Thursday, January 28th, 2021 05:39:45

Cattle slaughter to be banned in Sri Lanka

Updated: October 5, 2020 11:28 am

Prime Minister Mahinda Rajapaksa has announced that their government would legislate against cattle slaughter soon. Lankan Prime Minister agreed to ban cow & cattle slaughter in Sri Lanka to stop animal cruelty for curbing the desperate move against offenders killing cow and cattle rampantly taken on the holy land of Sri Lanka. The Hindus and Buddhists of the island have been demanding the ban to protect the cow progeny and to uphold the Hindu and Buddhist tradition in Sri Lanka.  The countries   made efforts for the cow slaughter ban include India, Nepal and Cuba.

UP government has recently approved Cow-Slaughter Prevention (Amendment) Ordinance, 2020 to protect the cow and prevent crimes related to cow slaughter. The proposed law has also inserted a penal provision of Imprisonment of for 7 years concerned with physical damage to cow, and Rs 3 lakh in cases related to cow slaughter. A continuous bill to ban cow slaughter and ensure the stabilization of the population of desi cow and its progeny, the 8th  Bill was put up before parliament in the year  2018 but  it could not  passed. The first bill  for the ban of cow slaughter  was put up by Bahadur Shah Jafar in the year 1857.

By creating an Authority under the Central Government to comply with article 37 of the Constitution and in keeping with article 48 of the Constitution, a law be enacted to ban the slaughter of all cows (Bosindicus) as wished by Mahatma Gandhi as an imperative for free Independent India and to recommend punishment including death penalty as a necessary deterrent for the prevention of the criminal offence of cow slaughter. It is therefore, the government has to consider this issue   and pass the cow slaughter prohibition bill for the prosperity of the rural India

In 2003, Cuba banned cow slaughter due to severe shortage of milk and milk products. Beef is tightly regulated by the government in Cuba. Only government sanctioned restaurants and hotels are allowed to serve beef. It is extremely expensive, even by American standards. Only government licensed butchers are allowed to process beef and it goes directly to the government. They are not allowed to sell to the public.

Cuba banned cow slaughter in 1979. Carrying beef is legally more dangerous than carrying cocaine. Citizens can raise cattle for milk products, but cannot sell it. If a calf is born, it must be registered with the government immediately. Reason is that in the early days after the revolution the production of beef got out of control and devastated the environment. The laws are intended to disincentives individuals from developing huge herds of cattle

Sri Lankan Prime Minister Mahinda Rajapaksa has proposed banning the slaughter of cattle for beef, according to the ruling Sri Lanka Podujana Peramuna. According to reliable sources, the Parliamentary Group of the ruling party approved a proposal to ban cattle slaughter in Sri Lanka. Buddhists constitute 70% of Sri Lanka’s population and most Buddhists do not eat beef, as they consider cows sacred. Buddhists of the island have been demanding the ban to protect the cow progeny and to uphold the Hindu and Buddhist tradition in Sri Lanka.

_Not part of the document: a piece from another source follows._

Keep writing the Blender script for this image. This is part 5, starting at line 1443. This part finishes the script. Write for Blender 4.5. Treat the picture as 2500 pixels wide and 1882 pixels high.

Two years ago, Tamil-dominated north witnessed protests led by Hindus demanding a complete ban on cow slaughter. It had generated good support even in the Sinhalese Buddhist-dominated Southern Sri Lanka.

The decision was taken by him in his capacity as the Minister of Buddha Sasana, Religious and Cultural Affairs. PM Rajapaksa had informed the Parliamentary Group about passing a legislation against cow slaughter recently.

Due to dominance of Hindu in Nepal and India cow slaughter is banned it. In both Nepal and India, beef is banned according to the Consitution. In India, Article 48 of the Constitution of India mandates the state to prohibit the slaughter of cows and calves and other milch and draught cattle.

On October 26, 2005, the Supreme Court of India, in a landmark judgement upheld the constitutional validity of anti-cow slaughter laws enacted by different state governments in India.24 out of 29 States in India currently have various regulations prohibiting either the slaughter or sale of cows. So, yes ban on cow slaughter is constitutionally valid in Nepal and India.